## PROBLEM TO WORK ON
Skip all pictures, then copy the lines from the start of the data through the line with "random.seed(7)", keeping both ends.

## DATASET EXCERPT
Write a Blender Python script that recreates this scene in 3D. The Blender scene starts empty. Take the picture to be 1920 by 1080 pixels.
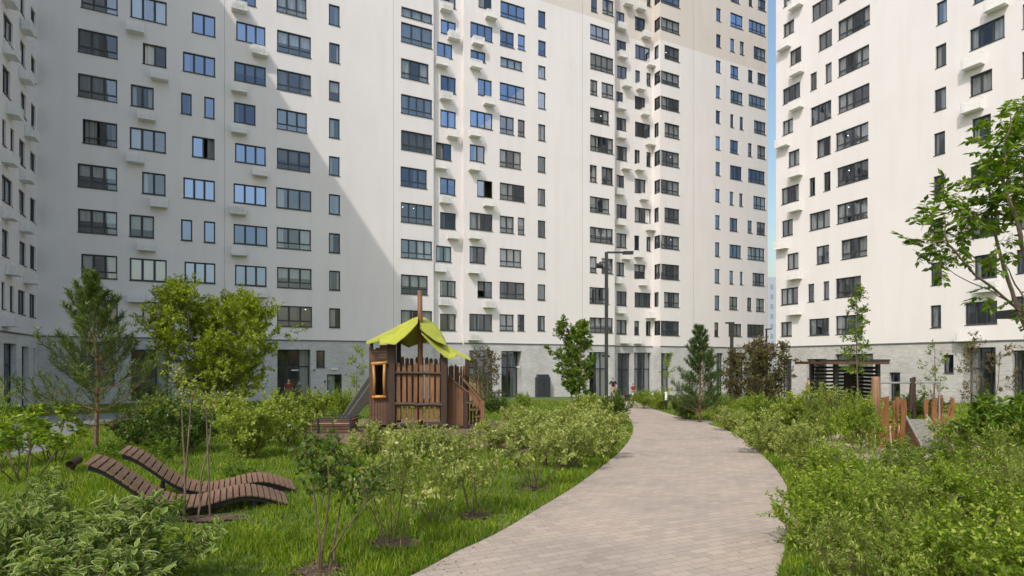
import bpy, bmesh, math, random
import numpy as np
from mathutils import Vector, Matrix
from mathutils.geometry import tessellate_polygon
R = math.radians
SC = bpy.context.scene; COL = SC.collection
random.seed(7)

# ---------------------------------------------------------------- camera, sky, sun, exposure
F = 1070.0; HZ = 680.0; EYE = 1.55; YAW = R(26.35)
cf = (math.sin(YAW), math.cos(YAW)); cr = (math.cos(YAW), -math.sin(YAW))
cam = bpy.data.objects.new('camera', bpy.data.cameras.new('camera')); COL.objects.link(cam)
cam.location = (0, 0, EYE); cam.rotation_euler = (R(90), 0, -YAW)
cam.data.sensor_width = 36; cam.data.lens = 36*F/1920; cam.data.shift_y = (HZ-540)/1920
cam.data.clip_start = 0.05; cam.data.clip_end = 3000
SC.camera = cam
TO_SUN = Vector((-1, -0.75, 1.45)).normalized()
W = bpy.data.worlds.new('World'); SC.world = W; W.use_nodes = True
wn = W.node_tree.nodes; bg = wn['Background']; sky = wn.new('ShaderNodeTexSky')
sky.sky_type = 'NISHITA'; sky.sun_disc = False
sky.sun_elevation = math.asin(TO_SUN.z); sky.sun_rotation = math.atan2(TO_SUN.x, TO_SUN.y)
sky.air_density = 1.9; sky.dust_density = 3.6; sky.ozone_density = 3.8
W.node_tree.links.new(sky.outputs[0], bg.inputs[0]); bg.inputs[1].default_value = 0.15
sl = bpy.data.lights.new('sun', 'SUN'); sl.energy = 2.0; sl.angle = R(0.6); sl.color = (1, 0.945, 0.885)
so = bpy.data.objects.new('sun', sl); COL.objects.link(so); so.location = (-60, -45, 90)
so.rotation_euler = TO_SUN.to_track_quat('Z', 'Y').to_euler()
SC.view_settings.view_transform = 'Standard'; SC.view_settings.look = 'None'
SC.view_settings.exposure = 0.31; SC.view_settings.gamma = 1
SC.cycles.max_bounces = 7; SC.cycles.diffuse_bounces = 5; SC.cycles.glossy_bounces = 3
SC.cycles.transparent_max_bounces = 12; SC.cycles.transmission_bounces = 4

# ---------------------------------------------------------------- picture geometry -> real positions
SL = 0.03
def ray(px, py):
    k = (px-960)/F; return (cf[0]+k*cr[0], cf[1]+k*cr[1], (HZ-py)/F)
def gz(x, y):
    d = x*cf[0]+y*cf[1]; return -SL*max(-8, min(d, 60))
def gat(px, d):
    r = ray(px, 0); return (r[0]*d, r[1]*d, -SL*min(d, 60))
def G(px, py):
    return gat(px, F*EYE/(py-HZ-F*SL))
def at(px, py, d):
    r = ray(px, py); return Vector((r[0]*d, r[1]*d, EYE+r[2]*d))

# ---------------------------------------------------------------- object helpers
def tag(o, label=None, cat=None, group=None, kind=None):
    if label: o['label'] = label
    if cat: o['category'] = cat
    if group: o['group'] = group
    if kind: o['kind'] = kind
    return o
def thing(name, label, cat, loc=(0, 0, 0), rz=0, group=None):
    o = bpy.data.objects.new(name, None); COL.objects.link(o); o.empty_display_size = .2
    o.location = loc; o.rotation_euler = (0, 0, rz)
    return tag(o, label, cat, group)
def link(name, me, parent=None, loc=(0, 0, 0), rz=0):
    o = bpy.data.objects.new(name, me); COL.objects.link(o)
    o.parent = parent; o.location = loc; o.rotation_euler = (0, 0, rz); return o
class MB:
    """collects boxes, bars, tubes and quads into one mesh"""
    def __init__(s): s.v = []; s.f = []; s.m = []
    def add(s, vs, fs, m=0):
        b = len(s.v); s.v += [tuple(v) for v in vs]
        for f in fs: s.f.append(tuple(b+i for i in f)); s.m.append(m)
        return s
    def box(s, x0, x1, y0, y1, z0, z1, m=0):
        return s.add([(x0,y0,z0),(x1,y0,z0),(x1,y1,z0),(x0,y1,z0),(x0,y0,z1),(x1,y0,z1),(x1,y1,z1),(x0,y1,z1)],
                     [(0,3,2,1),(4,5,6,7),(0,1,5,4),(1,2,6,5),(2,3,7,6),(3,0,4,7)], m)
    def quad(s, a, b, c, d, m=0): return s.add([a, b, c, d], [(0,1,2,3)], m)
    def beam(s, a, b, w, h, m=0, up=(0,0,1)):
        a = Vector(a); b = Vector(b); d = (b-a).normalized(); up = Vector(up)
        sx = d.cross(up)
        if sx.length < 1e-3: sx = d.cross(Vector((1,0,0)))
        sx.normalize(); sy = sx.cross(d).normalized(); vs = []
        for p in (a, b):
            for i, j in ((-1,-1),(1,-1),(1,1),(-1,1)): vs.append(p+sx*i*w/2+sy*j*h/2)
        return s.add(vs, [(0,1,2,3),(7,6,5,4),(0,4,5,1),(1,5,6,2),(2,6,7,3),(3,7,4,0)], m)
    def tube(s, pts, rad, n=6, m=0, cap=True):
        pts = [Vector(p) for p in pts]; b = len(s.v); N = len(pts)
        if not hasattr(rad, '__len__'): rad = [rad]*N
        ref = Vector((.31,.17,.93))
        for i, p in enumerate(pts):
            d = (pts[min(i+1,N-1)]-pts[max(i-1,0)]).normalized()
            x = d.cross(ref)
            if x.length < .1: x = d.cross(Vector((1,0,0)))
            x.normalize(); y = d.cross(x)
            for k in range(n):
                a = 2*math.pi*k/n; s.v.append(tuple(p+(x*math.cos(a)+y*math.sin(a))*rad[i]))
        for i in range(N-1):
            for k in range(n):
                k2 = (k+1) % n
                s.f.append((b+i*n+k, b+i*n+k2, b+(i+1)*n+k2, b+(i+1)*n+k)); s.m.append(m)
        if cap:
            s.f.append(tuple(b+k for k in range(n))[::-1]); s.m.append(m)
            s.f.append(tuple(b+(N-1)*n+k for k in range(n))); s.m.append(m)
        return s
    def mesh(s, name, mats, smooth=False):
        me = bpy.data.meshes.new(name); me.from_pydata(s.v, [], s.f)
        if not isinstance(mats, (list, tuple)): mats = [mats]
        for m in mats: me.materials.append(m)
        if len(mats) > 1: me.polygons.foreach_set('material_index', s.m)
        if smooth: me.polygons.foreach_set('use_smooth', [True]*len(me.polygons))
        me.update(); return me
    def build(s, name, mats, parent=None, loc=(0,0,0), rz=0, smooth=False):
        return link(name, s.mesh(name, mats, smooth), parent, loc, rz)
def bevel(o, w=.008, seg=1):
    md = o.modifiers.new('bevel', 'BEVEL'); md.width = w; md.segments = seg; md.limit_method = 'ANGLE'; return o
def dup(o, parent=None, loc=None, rz=None):
    c = o.copy(); COL.objects.link(c); c.parent = parent
    if loc is not None: c.location = loc
    if rz is not None: c.rotation_euler = (0, 0, rz)
    for k in ('label', 'category', 'group'):
        if parent is None and k in c and k == 'label': del c[k]
    for ch in o.children: dup(ch, c)
    return c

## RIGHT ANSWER
Write a Blender Python script that recreates this scene in 3D. The Blender scene starts empty. Take the picture to be 1920 by 1080 pixels.
import bpy, bmesh, math, random
import numpy as np
from mathutils import Vector, Matrix
from mathutils.geometry import tessellate_polygon
R = math.radians
SC = bpy.context.scene; COL = SC.collection
random.seed(7)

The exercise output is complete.